* Exercise
Take the lines from the beginning of the material through the line containing "sc.camera = cam" and retype them exactly, leaving the pictures out.

* Provided material
========================
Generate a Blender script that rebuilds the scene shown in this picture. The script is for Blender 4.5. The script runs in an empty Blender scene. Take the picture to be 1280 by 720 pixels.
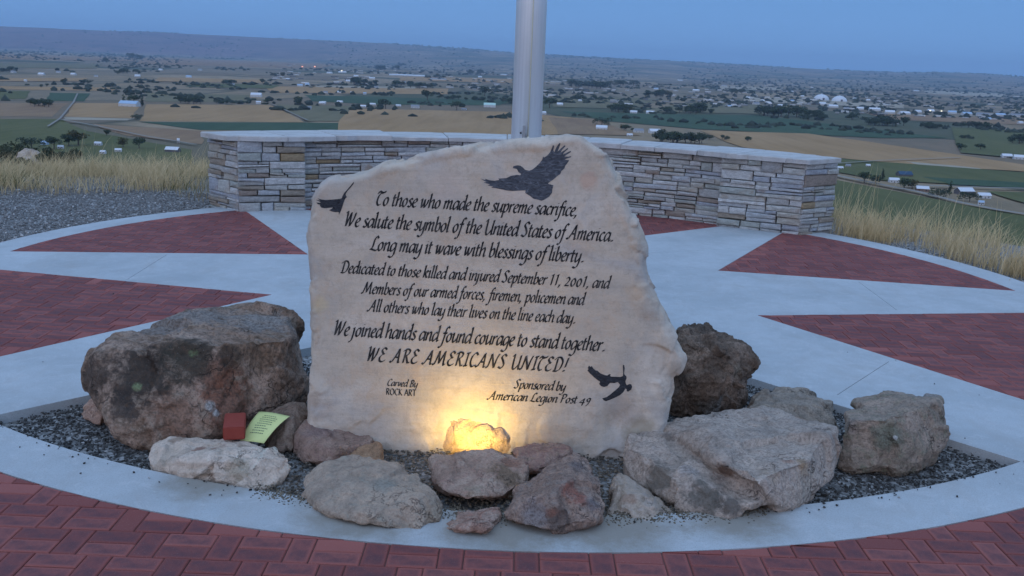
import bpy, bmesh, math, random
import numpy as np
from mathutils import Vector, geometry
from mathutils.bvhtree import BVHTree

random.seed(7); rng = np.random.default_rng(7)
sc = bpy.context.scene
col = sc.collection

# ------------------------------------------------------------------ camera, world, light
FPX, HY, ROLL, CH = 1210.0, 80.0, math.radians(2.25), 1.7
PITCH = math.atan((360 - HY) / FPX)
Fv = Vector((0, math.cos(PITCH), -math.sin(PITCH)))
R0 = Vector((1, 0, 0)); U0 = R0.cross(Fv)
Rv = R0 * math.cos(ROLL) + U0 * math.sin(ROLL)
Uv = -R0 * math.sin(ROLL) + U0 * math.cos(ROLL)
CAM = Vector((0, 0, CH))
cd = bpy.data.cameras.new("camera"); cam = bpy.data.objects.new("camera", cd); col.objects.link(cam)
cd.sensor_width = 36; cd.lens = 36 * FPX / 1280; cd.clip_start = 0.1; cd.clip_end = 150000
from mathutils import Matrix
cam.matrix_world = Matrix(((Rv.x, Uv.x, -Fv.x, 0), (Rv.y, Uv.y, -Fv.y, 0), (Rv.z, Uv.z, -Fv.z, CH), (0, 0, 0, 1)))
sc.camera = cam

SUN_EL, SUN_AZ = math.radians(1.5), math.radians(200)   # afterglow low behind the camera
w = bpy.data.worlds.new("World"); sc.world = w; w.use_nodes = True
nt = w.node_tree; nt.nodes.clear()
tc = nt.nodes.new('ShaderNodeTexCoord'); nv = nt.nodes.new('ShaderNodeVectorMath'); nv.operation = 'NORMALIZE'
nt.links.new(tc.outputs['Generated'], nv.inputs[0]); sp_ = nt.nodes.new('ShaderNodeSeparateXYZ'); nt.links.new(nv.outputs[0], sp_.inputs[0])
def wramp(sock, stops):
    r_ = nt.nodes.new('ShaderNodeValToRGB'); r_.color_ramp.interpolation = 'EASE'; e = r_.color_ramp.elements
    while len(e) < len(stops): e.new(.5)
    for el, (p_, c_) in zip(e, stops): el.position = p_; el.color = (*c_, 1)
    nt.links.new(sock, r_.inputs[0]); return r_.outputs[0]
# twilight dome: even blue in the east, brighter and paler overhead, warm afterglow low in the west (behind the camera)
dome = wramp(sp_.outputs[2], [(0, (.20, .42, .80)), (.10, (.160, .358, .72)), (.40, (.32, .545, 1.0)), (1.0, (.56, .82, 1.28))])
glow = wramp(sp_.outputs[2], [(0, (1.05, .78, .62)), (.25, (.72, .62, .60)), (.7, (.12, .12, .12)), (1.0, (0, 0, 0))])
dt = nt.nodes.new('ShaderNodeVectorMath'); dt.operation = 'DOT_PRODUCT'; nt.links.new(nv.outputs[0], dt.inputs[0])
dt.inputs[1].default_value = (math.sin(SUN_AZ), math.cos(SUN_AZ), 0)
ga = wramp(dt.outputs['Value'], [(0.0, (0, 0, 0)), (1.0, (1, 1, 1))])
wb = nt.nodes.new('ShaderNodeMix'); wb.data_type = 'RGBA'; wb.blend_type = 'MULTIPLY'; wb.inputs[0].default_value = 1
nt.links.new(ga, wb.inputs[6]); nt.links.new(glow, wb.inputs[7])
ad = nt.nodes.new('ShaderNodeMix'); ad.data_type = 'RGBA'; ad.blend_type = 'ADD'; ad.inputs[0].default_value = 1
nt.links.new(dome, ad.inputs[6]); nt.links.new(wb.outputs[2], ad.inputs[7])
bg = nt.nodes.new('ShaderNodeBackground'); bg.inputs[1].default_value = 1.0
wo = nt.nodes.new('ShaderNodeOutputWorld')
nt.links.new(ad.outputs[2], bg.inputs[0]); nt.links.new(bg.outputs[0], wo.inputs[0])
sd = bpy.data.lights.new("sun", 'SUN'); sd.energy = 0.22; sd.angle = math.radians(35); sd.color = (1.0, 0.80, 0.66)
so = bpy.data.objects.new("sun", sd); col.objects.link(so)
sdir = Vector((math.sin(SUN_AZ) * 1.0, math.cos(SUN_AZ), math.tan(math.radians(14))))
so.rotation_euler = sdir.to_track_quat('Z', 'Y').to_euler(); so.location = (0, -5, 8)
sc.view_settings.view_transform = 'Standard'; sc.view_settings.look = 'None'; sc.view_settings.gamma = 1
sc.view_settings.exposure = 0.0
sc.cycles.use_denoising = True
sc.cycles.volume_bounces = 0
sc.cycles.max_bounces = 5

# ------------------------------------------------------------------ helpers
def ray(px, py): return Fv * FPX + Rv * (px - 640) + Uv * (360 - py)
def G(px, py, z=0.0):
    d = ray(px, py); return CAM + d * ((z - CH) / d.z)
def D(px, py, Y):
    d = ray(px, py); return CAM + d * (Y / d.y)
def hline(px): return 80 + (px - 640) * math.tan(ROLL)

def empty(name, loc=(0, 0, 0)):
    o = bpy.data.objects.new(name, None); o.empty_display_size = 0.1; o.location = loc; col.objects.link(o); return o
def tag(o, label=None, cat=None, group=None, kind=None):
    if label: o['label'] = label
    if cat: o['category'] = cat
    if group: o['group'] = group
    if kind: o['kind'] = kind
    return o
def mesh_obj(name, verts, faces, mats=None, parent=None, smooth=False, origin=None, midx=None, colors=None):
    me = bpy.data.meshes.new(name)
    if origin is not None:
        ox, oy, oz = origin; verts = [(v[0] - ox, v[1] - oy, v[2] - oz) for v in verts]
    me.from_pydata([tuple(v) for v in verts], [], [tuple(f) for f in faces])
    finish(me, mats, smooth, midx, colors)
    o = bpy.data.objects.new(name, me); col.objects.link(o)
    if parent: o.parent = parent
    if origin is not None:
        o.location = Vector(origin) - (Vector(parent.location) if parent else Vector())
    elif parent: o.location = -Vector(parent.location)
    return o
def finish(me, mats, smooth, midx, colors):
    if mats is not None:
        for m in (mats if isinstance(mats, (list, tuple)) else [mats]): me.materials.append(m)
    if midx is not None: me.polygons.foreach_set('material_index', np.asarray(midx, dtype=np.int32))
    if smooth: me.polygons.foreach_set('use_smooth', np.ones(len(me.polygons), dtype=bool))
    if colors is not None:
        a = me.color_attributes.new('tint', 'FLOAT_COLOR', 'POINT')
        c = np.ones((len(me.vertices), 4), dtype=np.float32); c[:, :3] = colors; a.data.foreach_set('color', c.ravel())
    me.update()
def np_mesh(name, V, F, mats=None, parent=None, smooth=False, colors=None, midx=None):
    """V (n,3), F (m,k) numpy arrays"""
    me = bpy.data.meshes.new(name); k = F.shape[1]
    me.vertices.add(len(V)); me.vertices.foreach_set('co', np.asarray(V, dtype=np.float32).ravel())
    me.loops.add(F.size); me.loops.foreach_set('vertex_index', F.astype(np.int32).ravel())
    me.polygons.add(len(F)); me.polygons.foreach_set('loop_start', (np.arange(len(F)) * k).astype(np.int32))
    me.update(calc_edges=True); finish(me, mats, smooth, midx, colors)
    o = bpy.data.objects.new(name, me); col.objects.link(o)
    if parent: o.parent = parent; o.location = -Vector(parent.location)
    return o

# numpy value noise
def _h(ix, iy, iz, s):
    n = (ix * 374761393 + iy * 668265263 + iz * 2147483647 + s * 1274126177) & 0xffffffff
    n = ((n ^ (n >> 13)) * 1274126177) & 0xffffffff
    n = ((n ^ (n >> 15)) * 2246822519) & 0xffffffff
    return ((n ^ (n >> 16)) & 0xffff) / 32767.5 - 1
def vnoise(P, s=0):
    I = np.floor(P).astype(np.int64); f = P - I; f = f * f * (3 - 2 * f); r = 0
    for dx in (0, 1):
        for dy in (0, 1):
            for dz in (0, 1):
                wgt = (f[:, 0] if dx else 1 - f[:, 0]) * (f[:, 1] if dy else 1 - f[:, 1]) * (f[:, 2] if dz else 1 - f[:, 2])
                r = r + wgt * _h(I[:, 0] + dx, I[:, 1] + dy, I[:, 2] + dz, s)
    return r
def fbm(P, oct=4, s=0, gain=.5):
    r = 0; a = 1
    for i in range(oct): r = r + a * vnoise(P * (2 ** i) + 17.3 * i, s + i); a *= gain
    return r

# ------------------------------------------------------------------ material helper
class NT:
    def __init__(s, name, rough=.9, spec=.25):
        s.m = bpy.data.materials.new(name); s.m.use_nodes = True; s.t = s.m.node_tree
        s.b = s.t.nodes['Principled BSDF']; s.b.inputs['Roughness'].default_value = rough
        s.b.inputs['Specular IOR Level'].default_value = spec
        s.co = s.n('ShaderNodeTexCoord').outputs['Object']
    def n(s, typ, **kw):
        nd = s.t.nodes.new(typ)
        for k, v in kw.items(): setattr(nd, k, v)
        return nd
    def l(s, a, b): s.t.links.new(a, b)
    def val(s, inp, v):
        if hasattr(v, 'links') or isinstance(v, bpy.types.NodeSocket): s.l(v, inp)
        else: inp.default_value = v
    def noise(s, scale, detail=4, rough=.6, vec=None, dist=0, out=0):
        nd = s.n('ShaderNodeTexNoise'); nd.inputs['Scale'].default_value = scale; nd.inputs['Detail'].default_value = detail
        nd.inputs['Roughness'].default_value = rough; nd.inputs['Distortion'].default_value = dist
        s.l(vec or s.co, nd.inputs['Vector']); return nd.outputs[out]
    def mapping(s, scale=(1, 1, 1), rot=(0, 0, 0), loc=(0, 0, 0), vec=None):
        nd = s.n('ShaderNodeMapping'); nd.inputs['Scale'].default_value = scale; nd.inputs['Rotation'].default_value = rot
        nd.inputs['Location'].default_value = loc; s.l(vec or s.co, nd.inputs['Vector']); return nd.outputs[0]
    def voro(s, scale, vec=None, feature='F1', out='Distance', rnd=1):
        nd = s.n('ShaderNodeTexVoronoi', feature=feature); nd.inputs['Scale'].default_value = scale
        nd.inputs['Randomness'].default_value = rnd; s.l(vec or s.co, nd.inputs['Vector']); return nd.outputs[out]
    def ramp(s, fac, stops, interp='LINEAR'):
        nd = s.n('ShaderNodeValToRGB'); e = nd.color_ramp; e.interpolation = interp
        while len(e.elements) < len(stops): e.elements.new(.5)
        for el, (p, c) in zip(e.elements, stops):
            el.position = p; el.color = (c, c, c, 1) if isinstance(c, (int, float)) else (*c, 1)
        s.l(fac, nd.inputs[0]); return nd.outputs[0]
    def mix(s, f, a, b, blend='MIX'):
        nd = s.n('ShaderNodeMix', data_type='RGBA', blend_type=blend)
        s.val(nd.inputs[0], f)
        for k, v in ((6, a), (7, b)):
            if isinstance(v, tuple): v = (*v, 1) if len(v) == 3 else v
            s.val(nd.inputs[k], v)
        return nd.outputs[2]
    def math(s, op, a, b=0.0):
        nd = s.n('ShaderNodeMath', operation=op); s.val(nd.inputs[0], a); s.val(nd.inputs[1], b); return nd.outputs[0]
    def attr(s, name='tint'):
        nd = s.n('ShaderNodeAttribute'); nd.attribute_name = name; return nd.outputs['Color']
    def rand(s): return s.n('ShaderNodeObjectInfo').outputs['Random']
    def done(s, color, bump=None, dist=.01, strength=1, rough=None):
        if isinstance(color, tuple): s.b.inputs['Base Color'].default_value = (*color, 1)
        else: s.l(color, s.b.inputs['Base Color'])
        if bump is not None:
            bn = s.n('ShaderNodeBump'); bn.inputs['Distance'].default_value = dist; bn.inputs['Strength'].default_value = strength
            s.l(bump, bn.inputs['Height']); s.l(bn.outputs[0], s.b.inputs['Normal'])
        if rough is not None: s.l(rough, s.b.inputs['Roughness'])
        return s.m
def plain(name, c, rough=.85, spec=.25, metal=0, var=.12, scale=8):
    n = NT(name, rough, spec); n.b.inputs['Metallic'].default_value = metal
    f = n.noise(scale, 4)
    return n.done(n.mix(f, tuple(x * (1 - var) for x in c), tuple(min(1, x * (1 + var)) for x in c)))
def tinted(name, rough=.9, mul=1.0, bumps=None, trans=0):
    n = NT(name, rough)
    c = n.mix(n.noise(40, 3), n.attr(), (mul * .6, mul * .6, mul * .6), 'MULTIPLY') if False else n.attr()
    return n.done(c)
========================
* Exercise solution
Generate a Blender script that rebuilds the scene shown in this picture. The script is for Blender 4.5. The script runs in an empty Blender scene. Take the picture to be 1280 by 720 pixels.
import bpy, bmesh, math, random
import numpy as np
from mathutils import Vector, geometry
from mathutils.bvhtree import BVHTree

random.seed(7); rng = np.random.default_rng(7)
sc = bpy.context.scene
col = sc.collection

# ------------------------------------------------------------------ camera, world, light
FPX, HY, ROLL, CH = 1210.0, 80.0, math.radians(2.25), 1.7
PITCH = math.atan((360 - HY) / FPX)
Fv = Vector((0, math.cos(PITCH), -math.sin(PITCH)))
R0 = Vector((1, 0, 0)); U0 = R0.cross(Fv)
Rv = R0 * math.cos(ROLL) + U0 * math.sin(ROLL)
Uv = -R0 * math.sin(ROLL) + U0 * math.cos(ROLL)
CAM = Vector((0, 0, CH))
cd = bpy.data.cameras.new("camera"); cam = bpy.data.objects.new("camera", cd); col.objects.link(cam)
cd.sensor_width = 36; cd.lens = 36 * FPX / 1280; cd.clip_start = 0.1; cd.clip_end = 150000
from mathutils import Matrix
cam.matrix_world = Matrix(((Rv.x, Uv.x, -Fv.x, 0), (Rv.y, Uv.y, -Fv.y, 0), (Rv.z, Uv.z, -Fv.z, CH), (0, 0, 0, 1)))
sc.camera = cam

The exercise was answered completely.